Stated goal:
Extract the records in full, leaving every picture out.
* START Information given *
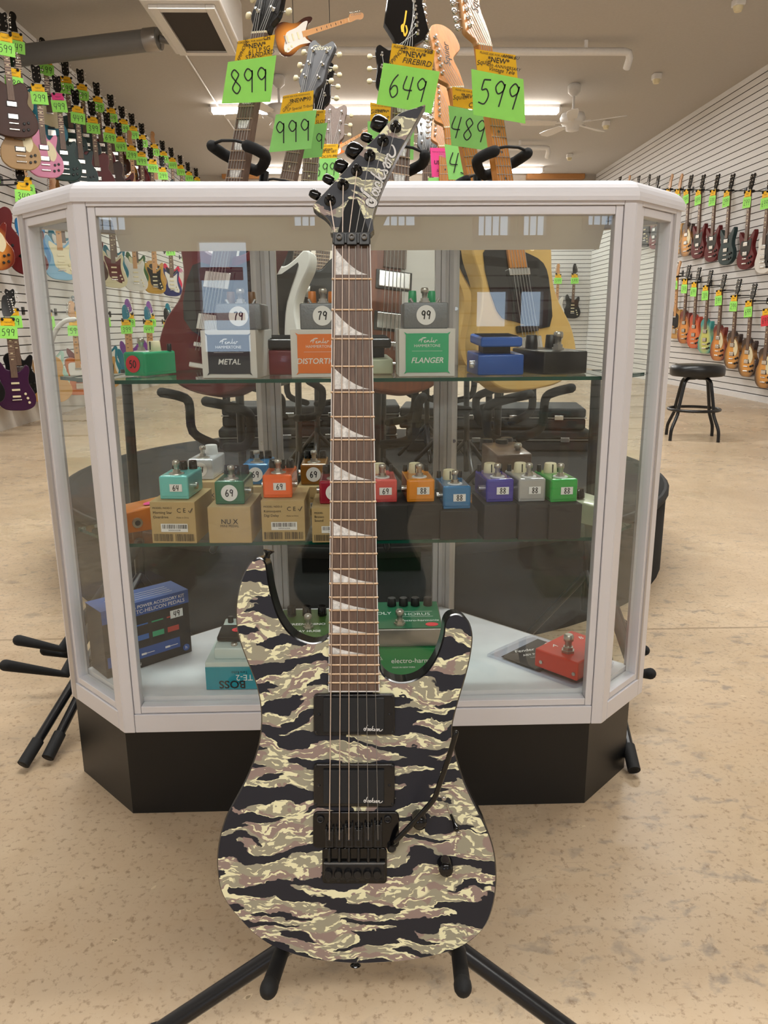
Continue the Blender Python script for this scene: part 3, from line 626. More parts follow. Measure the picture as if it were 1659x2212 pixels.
YTOP = 1.33
treadle(608, 782, ZU, .085, .12, .042, '701c24', '18181a', 'dark red treadle pedal between the two white boxes', -3, .006)
treadle(812, 785, ZU, .06, .1, .026, 'b7bda2', '1b1b1c', 'cream pedal with a black treadle right of the guitar neck', 4, .022)
YTOP = 1.36
box_pedal(1146, 786, ZU, .05, .1, .032, 'a83c1e', 'plain orange red pedal between the blue and black ones', 6, 0)
YTOP = 1.29
t = box_pedal(1222, 797, ZU, .085, .11, .038, '111112', 'black effect pedal at the right end of the top shelf', 18, .004)
for x in (-.018, .022): mb = MB(); knob(mb, x, .085, .04, .011, .024, 'black'); mb.obj('knob', t)
footswitch(t, .008, .04, .039, 1.35)
# ------------------------------------------------------------------ counter floor
ZD = .2335
A, B, C3 = P(232, 1466, Z=ZD), P(415, 1407, Z=ZD), P(192, 1437, Z=ZD); hh = P(411, 1273, Y=B.y).z-ZD
u = (B-A); L = u.length; u.normalize(); n = V((u.y, -u.x, 0)); dp = .07
t = thing('accessory_box', 'blue and black power accessory box for pedals in the left corner', 'box', basis(A, u, -n, (0, 0, 1)))
mat('print_blue', '1f4d96', .45); mat('print_black', '17171c', .45); mat('p_yellow', 'c4b13c', .5); mat('p_cyan', '2a62ae', .5); mat('p_green', '2f9c70', .5); mat('p_red', 'b53c34', .5)
mb = MB(); mb.box((L/2, dp/2, hh/2), (L, dp, hh), 'print_black', .001); mb.box((L/2, dp/2, hh-.0004), (L+.001, dp+.001, .0012), 'print_blue')
X = T(0, -.0004, 0, 90)
def q2(x0, x1, y0, y1, m, z=.0002, T_=X): mb.quad([(x0, y0, z), (x1, y0, z), (x1, y1, z), (x0, y1, z)], m, T_)
q2(0, L, hh*.8, hh, 'print_blue'); q2(.02*L, .86*L, hh*.14, hh*.3, 'print_blue')
mb.text('AUDIO & POWER ACCESSORY KIT', .0088, 'paper_white', X @ T(L*.95, hh*.93), 'RIGHT', .0006, 0, .008); mb.text('FOR TC-HELICON PEDALS', .0105, 'paper_white', X @ T(L*.95, hh*.855), 'RIGHT', .0006)
for k, c in enumerate(('p_yellow', 'p_cyan', 'p_green', 'p_red')):
    x = L*(.25+.18*k); q2(x-.013, x+.013, hh*.34, hh*.66, 'ink', .0004); q2(x-.012, x+.012, hh*.42, hh*.5, c, .0006); q2(x-.012, x+.012, hh*.645, hh*.665, c, .0007)
    mb.prism([(math.cos(a*.5)*.007+x, math.sin(a*.5)*.004+hh*.56) for a in range(12)], .0004, .0006, c, T=X) if 0 else None
mb.text('KIT INCLUDES', .006, 'paper_white', X @ T(L*.12, hh*.27), 'LEFT', .0006)
for x in (.2, .42, .7): mb.ribbon([(L*x, hh*.2), (L*(x+.13), hh*.2)], .0012, 'paper_white', X, .0006); q2(L*x-.004, L*x+.006, hh*.185, hh*.215, 'paper_white', .0007)
mb.text('TC-HELICON', .0085, 'paper_white', X @ T(L*.1, hh*.06), 'LEFT', .0006); mb.prism([(L*.93+math.cos(a*.4)*.007, hh*.1+math.sin(a*.4)*.007) for a in range(16)], .0002, .0006, 'print_blue', T=X); mb.text('h', .009, 'paper_white', X @ T(L*.93, hh*.1), 'CENTER', .0008)
for k in range(4): mb.ribbon([(L*.15, dp*(.2+.15*k)), (L*.85, dp*(.2+.15*k))], .0014, 'paper_white', T(0, 0, hh+.0006))
mb.obj('carton', t); sticker(t, '49', 'rect', L*.84, hh*.68, -.0012, .011)
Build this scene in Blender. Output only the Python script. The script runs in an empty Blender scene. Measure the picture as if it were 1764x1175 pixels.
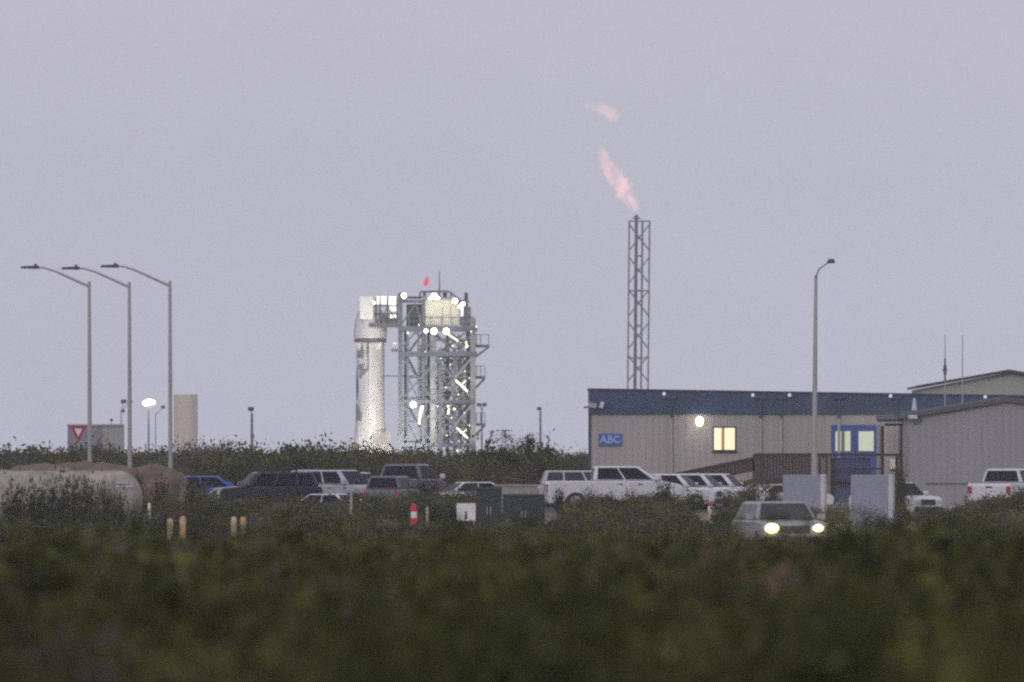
import bpy, math, random
import numpy as np
from mathutils import Vector, Matrix, noise
R = math.radians
random.seed(7); rng = np.random.default_rng(7)
scene = bpy.context.scene
col = scene.collection

# ------------------------------------------------------------------ camera
FPX = 29400.0            # focal length in photo pixels (photo is 1764 px wide)
CAMZ = 2.65; HY = 775.0  # eye height, horizon row
cam_d = bpy.data.cameras.new("camera")
cam = bpy.data.objects.new("camera", cam_d); col.objects.link(cam)
cam.location = (0, 0, CAMZ)
cam.rotation_euler = (R(90) + math.atan((HY - 587.5) / FPX), 0, 0)
cam_d.sensor_width = 36.0; cam_d.lens = 36.0 * FPX / 1764.0
cam_d.clip_start = 1.0; cam_d.clip_end = 20000
cam_d.dof.use_dof = True; cam_d.dof.focus_distance = 950; cam_d.dof.aperture_fstop = 4.2
cam_d.dof.aperture_blades = 9
scene.camera = cam

# ------------------------------------------------------------------ sky, sun, exposure
SUN_EL, SUN_AZ = R(22), R(200)      # low soft light from behind the camera, a little left
w = bpy.data.worlds.new("World"); scene.world = w; w.use_nodes = True
nt = w.node_tree; nt.nodes.clear()
out = nt.nodes.new("ShaderNodeOutputWorld"); bg = nt.nodes.new("ShaderNodeBackground")
sky = nt.nodes.new("ShaderNodeTexSky"); sky.sky_type = 'NISHITA'; sky.sun_disc = False
sky.sun_elevation = SUN_EL; sky.sun_rotation = SUN_AZ
sky.air_density = 1.5; sky.dust_density = 4.0
tc = nt.nodes.new("ShaderNodeTexCoord"); sep = nt.nodes.new("ShaderNodeSeparateXYZ")
nt.links.new(tc.outputs['Generated'], sep.inputs[0])
ramp = nt.nodes.new("ShaderNodeValToRGB")       # overcast veil over the sky, a little darker near the horizon
nt.links.new(sep.outputs['Z'], ramp.inputs[0])
ramp.color_ramp.elements[0].position = 0.0; ramp.color_ramp.elements[0].color = (5.6, 5.65, 6.85, 1)
ramp.color_ramp.elements[1].position = 0.03; ramp.color_ramp.elements[1].color = (5.75, 5.65, 6.75, 1)
e = ramp.color_ramp.elements.new(0.6); e.color = (6.2, 6.05, 6.95, 1)
veil = nt.nodes.new("ShaderNodeTexNoise"); veil.inputs['Scale'].default_value = 9; veil.inputs['Detail'].default_value = 3
nt.links.new(tc.outputs['Generated'], veil.inputs['Vector'])
vr = nt.nodes.new("ShaderNodeMapRange"); vr.inputs[3].default_value = 0.95; vr.inputs[4].default_value = 1.05
nt.links.new(veil.outputs[0], vr.inputs[0])
cl2 = nt.nodes.new("ShaderNodeTexNoise"); cl2.inputs['Scale'].default_value = 55; cl2.inputs['Detail'].default_value = 4
nt.links.new(tc.outputs['Generated'], cl2.inputs['Vector'])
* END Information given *
Worked solution:
Continue the Blender Python script for this scene: part 3, from line 626. More parts follow. Measure the picture as if it were 1659x2212 pixels.
YTOP = 1.33
treadle(608, 782, ZU, .085, .12, .042, '701c24', '18181a', 'dark red treadle pedal between the two white boxes', -3, .006)
treadle(812, 785, ZU, .06, .1, .026, 'b7bda2', '1b1b1c', 'cream pedal with a black treadle right of the guitar neck', 4, .022)
YTOP = 1.36
box_pedal(1146, 786, ZU, .05, .1, .032, 'a83c1e', 'plain orange red pedal between the blue and black ones', 6, 0)
YTOP = 1.29
t = box_pedal(1222, 797, ZU, .085, .11, .038, '111112', 'black effect pedal at the right end of the top shelf', 18, .004)
for x in (-.018, .022): mb = MB(); knob(mb, x, .085, .04, .011, .024, 'black'); mb.obj('knob', t)
footswitch(t, .008, .04, .039, 1.35)
# ------------------------------------------------------------------ counter floor
ZD = .2335
A, B, C3 = P(232, 1466, Z=ZD), P(415, 1407, Z=ZD), P(192, 1437, Z=ZD); hh = P(411, 1273, Y=B.y).z-ZD
u = (B-A); L = u.length; u.normalize(); n = V((u.y, -u.x, 0)); dp = .07
t = thing('accessory_box', 'blue and black power accessory box for pedals in the left corner', 'box', basis(A, u, -n, (0, 0, 1)))
mat('print_blue', '1f4d96', .45); mat('print_black', '17171c', .45); mat('p_yellow', 'c4b13c', .5); mat('p_cyan', '2a62ae', .5); mat('p_green', '2f9c70', .5); mat('p_red', 'b53c34', .5)
mb = MB(); mb.box((L/2, dp/2, hh/2), (L, dp, hh), 'print_black', .001); mb.box((L/2, dp/2, hh-.0004), (L+.001, dp+.001, .0012), 'print_blue')
X = T(0, -.0004, 0, 90)
def q2(x0, x1, y0, y1, m, z=.0002, T_=X): mb.quad([(x0, y0, z), (x1, y0, z), (x1, y1, z), (x0, y1, z)], m, T_)
q2(0, L, hh*.8, hh, 'print_blue'); q2(.02*L, .86*L, hh*.14, hh*.3, 'print_blue')
mb.text('AUDIO & POWER ACCESSORY KIT', .0088, 'paper_white', X @ T(L*.95, hh*.93), 'RIGHT', .0006, 0, .008); mb.text('FOR TC-HELICON PEDALS', .0105, 'paper_white', X @ T(L*.95, hh*.855), 'RIGHT', .0006)
for k, c in enumerate(('p_yellow', 'p_cyan', 'p_green', 'p_red')):
    x = L*(.25+.18*k); q2(x-.013, x+.013, hh*.34, hh*.66, 'ink', .0004); q2(x-.012, x+.012, hh*.42, hh*.5, c, .0006); q2(x-.012, x+.012, hh*.645, hh*.665, c, .0007)
    mb.prism([(math.cos(a*.5)*.007+x, math.sin(a*.5)*.004+hh*.56) for a in range(12)], .0004, .0006, c, T=X) if 0 else None
mb.text('KIT INCLUDES', .006, 'paper_white', X @ T(L*.12, hh*.27), 'LEFT', .0006)
for x in (.2, .42, .7): mb.ribbon([(L*x, hh*.2), (L*(x+.13), hh*.2)], .0012, 'paper_white', X, .0006); q2(L*x-.004, L*x+.006, hh*.185, hh*.215, 'paper_white', .0007)
mb.text('TC-HELICON', .0085, 'paper_white', X @ T(L*.1, hh*.06), 'LEFT', .0006); mb.prism([(L*.93+math.cos(a*.4)*.007, hh*.1+math.sin(a*.4)*.007) for a in range(16)], .0002, .0006, 'print_blue', T=X); mb.text('h', .009, 'paper_white', X @ T(L*.93, hh*.1), 'CENTER', .0008)
for k in range(4): mb.ribbon([(L*.15, dp*(.2+.15*k)), (L*.85, dp*(.2+.15*k))], .0014, 'paper_white', T(0, 0, hh+.0006))
mb.obj('carton', t); sticker(t, '49', 'rect', L*.84, hh*.68, -.0012, .011)
Build this scene in Blender. Output only the Python script. The script runs in an empty Blender scene. Measure the picture as if it were 1764x1175 pixels.
import bpy, math, random
import numpy as np
from mathutils import Vector, Matrix, noise
R = math.radians
random.seed(7); rng = np.random.default_rng(7)
scene = bpy.context.scene
col = scene.collection

# ------------------------------------------------------------------ camera
FPX = 29400.0            # focal length in photo pixels (photo is 1764 px wide)
CAMZ = 2.65; HY = 775.0  # eye height, horizon row
cam_d = bpy.data.cameras.new("camera")
cam = bpy.data.objects.new("camera", cam_d); col.objects.link(cam)
cam.location = (0, 0, CAMZ)
cam.rotation_euler = (R(90) + math.atan((HY - 587.5) / FPX), 0, 0)
cam_d.sensor_width = 36.0; cam_d.lens = 36.0 * FPX / 1764.0
cam_d.clip_start = 1.0; cam_d.clip_end = 20000
cam_d.dof.use_dof = True; cam_d.dof.focus_distance = 950; cam_d.dof.aperture_fstop = 4.2
cam_d.dof.aperture_blades = 9
scene.camera = cam

# ------------------------------------------------------------------ sky, sun, exposure
SUN_EL, SUN_AZ = R(22), R(200)      # low soft light from behind the camera, a little left
w = bpy.data.worlds.new("World"); scene.world = w; w.use_nodes = True
nt = w.node_tree; nt.nodes.clear()
out = nt.nodes.new("ShaderNodeOutputWorld"); bg = nt.nodes.new("ShaderNodeBackground")
sky = nt.nodes.new("ShaderNodeTexSky"); sky.sky_type = 'NISHITA'; sky.sun_disc = False
sky.sun_elevation = SUN_EL; sky.sun_rotation = SUN_AZ
sky.air_density = 1.5; sky.dust_density = 4.0
tc = nt.nodes.new("ShaderNodeTexCoord"); sep = nt.nodes.new("ShaderNodeSeparateXYZ")
nt.links.new(tc.outputs['Generated'], sep.inputs[0])
ramp = nt.nodes.new("ShaderNodeValToRGB")       # overcast veil over the sky, a little darker near the horizon
nt.links.new(sep.outputs['Z'], ramp.inputs[0])
ramp.color_ramp.elements[0].position = 0.0; ramp.color_ramp.elements[0].color = (5.6, 5.65, 6.85, 1)
ramp.color_ramp.elements[1].position = 0.03; ramp.color_ramp.elements[1].color = (5.75, 5.65, 6.75, 1)
e = ramp.color_ramp.elements.new(0.6); e.color = (6.2, 6.05, 6.95, 1)
veil = nt.nodes.new("ShaderNodeTexNoise"); veil.inputs['Scale'].default_value = 9; veil.inputs['Detail'].default_value = 3
nt.links.new(tc.outputs['Generated'], veil.inputs['Vector'])
vr = nt.nodes.new("ShaderNodeMapRange"); vr.inputs[3].default_value = 0.95; vr.inputs[4].default_value = 1.05
nt.links.new(veil.outputs[0], vr.inputs[0])
cl2 = nt.nodes.new("ShaderNodeTexNoise"); cl2.inputs['Scale'].default_value = 55; cl2.inputs['Detail'].default_value = 4
nt.links.new(tc.outputs['Generated'], cl2.inputs['Vector'])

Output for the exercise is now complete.